Una democracia a medio camino

Si uno corre el foco apenas unos centímetros, la escena cambia. Un militar en Defensa no implica por sí mismo una regresión. En muchos países es normal; en otros es irrelevante. La pregunta no es sobre la persona sino sobre lo que revela de nosotros. ¿Por qué, después de cuatro décadas de sistema democrático ininterrumpido, seguimos leyendo el poder estatal desde el miedo y no desde la seguridad?

Quizás porque la democracia, como proyecto de derechos, quedó a medio camino. Se fundó sobre una promesa de que la vida iba a ser más justa, más digna, más vivible. Y 42 años después, la escuela pública desfondada, la salud en modo soga al cuello, la pobreza convertida en clima sofocante, la seguridad transformada en ansiedad permanente, cuentan otra historia. Una historia donde los derechos formales no siempre se volvieron derechos vividos.

Todo esto erosiona la confianza. No solo en la política, sino en la idea misma de Estado. En su capacidad de cuidar, ordenar, garantizar, proteger.

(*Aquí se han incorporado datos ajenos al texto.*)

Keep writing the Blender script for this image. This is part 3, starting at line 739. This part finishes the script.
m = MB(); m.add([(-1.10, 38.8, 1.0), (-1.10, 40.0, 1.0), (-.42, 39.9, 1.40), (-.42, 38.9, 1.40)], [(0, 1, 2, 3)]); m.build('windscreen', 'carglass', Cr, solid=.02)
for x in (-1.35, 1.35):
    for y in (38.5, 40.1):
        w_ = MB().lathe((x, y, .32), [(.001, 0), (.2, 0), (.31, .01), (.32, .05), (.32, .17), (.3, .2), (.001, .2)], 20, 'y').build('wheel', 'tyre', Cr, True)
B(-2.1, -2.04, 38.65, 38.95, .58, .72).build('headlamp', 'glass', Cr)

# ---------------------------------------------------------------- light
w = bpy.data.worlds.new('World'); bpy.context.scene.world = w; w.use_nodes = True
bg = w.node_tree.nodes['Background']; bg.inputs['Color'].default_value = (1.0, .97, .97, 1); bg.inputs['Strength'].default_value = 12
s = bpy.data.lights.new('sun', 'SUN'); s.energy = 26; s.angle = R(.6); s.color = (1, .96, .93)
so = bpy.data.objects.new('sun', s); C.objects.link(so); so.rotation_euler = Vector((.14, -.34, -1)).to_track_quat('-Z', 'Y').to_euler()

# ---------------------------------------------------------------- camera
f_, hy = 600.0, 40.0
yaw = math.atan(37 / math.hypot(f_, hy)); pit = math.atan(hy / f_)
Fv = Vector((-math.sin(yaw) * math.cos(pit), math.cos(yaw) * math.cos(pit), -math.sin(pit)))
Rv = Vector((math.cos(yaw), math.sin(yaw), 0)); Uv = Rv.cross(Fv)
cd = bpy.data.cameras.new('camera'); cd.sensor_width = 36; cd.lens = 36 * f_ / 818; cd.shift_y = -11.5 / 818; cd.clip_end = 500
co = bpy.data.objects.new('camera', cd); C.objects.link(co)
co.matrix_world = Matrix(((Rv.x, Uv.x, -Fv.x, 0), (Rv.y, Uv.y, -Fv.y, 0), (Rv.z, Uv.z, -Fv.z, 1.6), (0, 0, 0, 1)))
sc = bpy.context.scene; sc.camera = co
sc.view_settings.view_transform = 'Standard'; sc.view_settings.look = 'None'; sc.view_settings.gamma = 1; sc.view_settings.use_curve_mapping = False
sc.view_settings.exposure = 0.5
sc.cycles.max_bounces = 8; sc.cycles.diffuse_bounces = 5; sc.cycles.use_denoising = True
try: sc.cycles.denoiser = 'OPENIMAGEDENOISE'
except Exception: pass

Por eso, cuando aparece un militar en escena, el debate se enciende, pero no por lo que aparece en primera instancia. Se enciende porque nos devuelve a una pregunta más profunda. ¿Quién cuida a quién en este país? ¿Qué significa "Defensa" cuando la mitad de la población vive en condiciones que el propio Estado no logra defender? ¿Qué soberanía se preserva cuando la salud y la educación funcionan como loterías semanales? ¿Qué seguridad se construye cuando las desigualdades ya se sienten como destino?

Con este prisma, la aparición de un militar en el gabinete funciona como espejo. Un espejo que, sin querer, expone una fragilidad muy íntima de nuestro sistema. Una fragilidad que se expresa en la distancia entre la promesa democrática y sus resultados. No tanto porque la democracia esté en riesgo, sino porque aún está en deuda consigo misma.

¿Es duro de decir? Sí. Sin embargo, es necesario dar el debate. Argentina consolidó una democracia política con elecciones, juicios y libertades básicas, pero todavía no consolidó una democracia social. Y esa brecha genera un clima extraño: la comunidad política está adulta, pero la calidad de vida sigue adolescente, irregular e incierta. El resultado es una ciudadanía que, a pesar de vivir en libertad, no termina de sentirse protegida.

La pregunta ya no sería "¿qué implica un militar en Defensa?". La pregunta de fondo es otra. ¿Cómo construimos una democracia que no active miedos, sino confianza? Una democracia donde la defensa no sea solo geopolítica o institucional sino cotidiana. Donde defender al país incluya defender la salud, la educación, la seguridad, la dignidad económica.

Puede que la sociedad argentina aún lea ciertos símbolos con gramática de los ochenta. Pero también puede que esa lectura persista porque nunca terminamos de construir un presente que desactive esos reflejos. Si la democracia no garantiza derechos de manera plena, cualquier gesto de autoridad va a sonar más fuerte que cualquier discurso tranquilizador.

Al final, todo se reduce a que tal vez no sea que un militar vuelve al poder, sino que la democracia todavía no pudo terminar de llegar del todo. Y mientras eso no cambie, cualquier uniforme va a seguir funcionando como un espejo incómodo; no del pasado, sino de lo que aún nos falta escribir del presente.